Hunting for alpha in Asian equities

10 October 2022

Julien Lafargue, CFA, London UK, Chief Market Strategist; Nikola Vasiljevic, Zurich, Switzerland, Head of Quantitative Strategy

Key points

• With stock pickers finding it much tougher to generate alpha in developed markets, can Asian markets ride to the rescue?
• We certainly see investor potential there, as the region continues to offer plenty of opportunities for those with the know-how and risk budget to capitalise on them
• Historically, skilled stock pickers focusing on Asia have been better off than alpha seekers in the US market about 85% percent of the time since 2005
• To protect and grow wealth in highly volatile times, having a diversified portfolio is key. In doing so, one alternative asset stands out: market neutral equities

Equity markets might be tough hunting grounds for investors this year. Views are also split on whether the worst is yet to come or is behind us. When equities appear directionless, because of elevated uncertainty or a lack of conviction, opportunities can still be found, and Asia offers plenty of them.

Financial market sell-offs are frequently driven by macro news and sentiment. Stock prices often plummet in a crisis, with volatility and correlations spiking and being especially elevated for some time.
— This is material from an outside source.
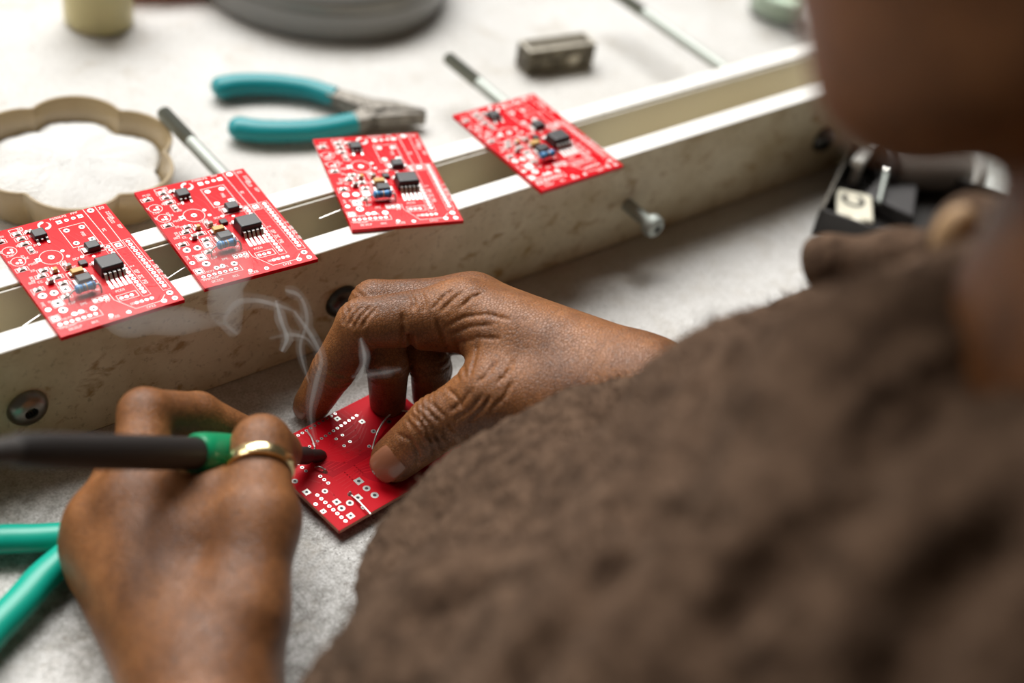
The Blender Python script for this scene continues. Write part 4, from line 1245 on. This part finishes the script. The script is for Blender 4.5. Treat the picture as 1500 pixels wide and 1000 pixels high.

Charging inflation and interest rates have exacerbated this problem recently by ushering in a regime of positive correlation between equities and government bonds.

It’s all about alpha

For months now, we’ve advocated the importance of being (and staying) diversified. In particular, we’ve been vocal about the need, when appropriate, to consider investing in alternative assets to target better risk-adjusted returns. With that simple goal in mind, one strategy might be worth considering: market (or beta) neutral equities.

Behind the fancy name, these strategies eliminate the need to get the market’s overall direction right (the beta) and instead focus on generating value by going “long” an asset and shorting another one with similar characteristics. This idiosyncratic performance is commonly referred to as alpha.

Dispersion, dispersion, dispersion

In order to generate attractive alpha, fund managers need two things, a rigorous process and talent. But these aren’t of much help if alpha opportunities are few and far between. This is why dispersion of returns between markets or securities and low intra-correlations are two prerequisites.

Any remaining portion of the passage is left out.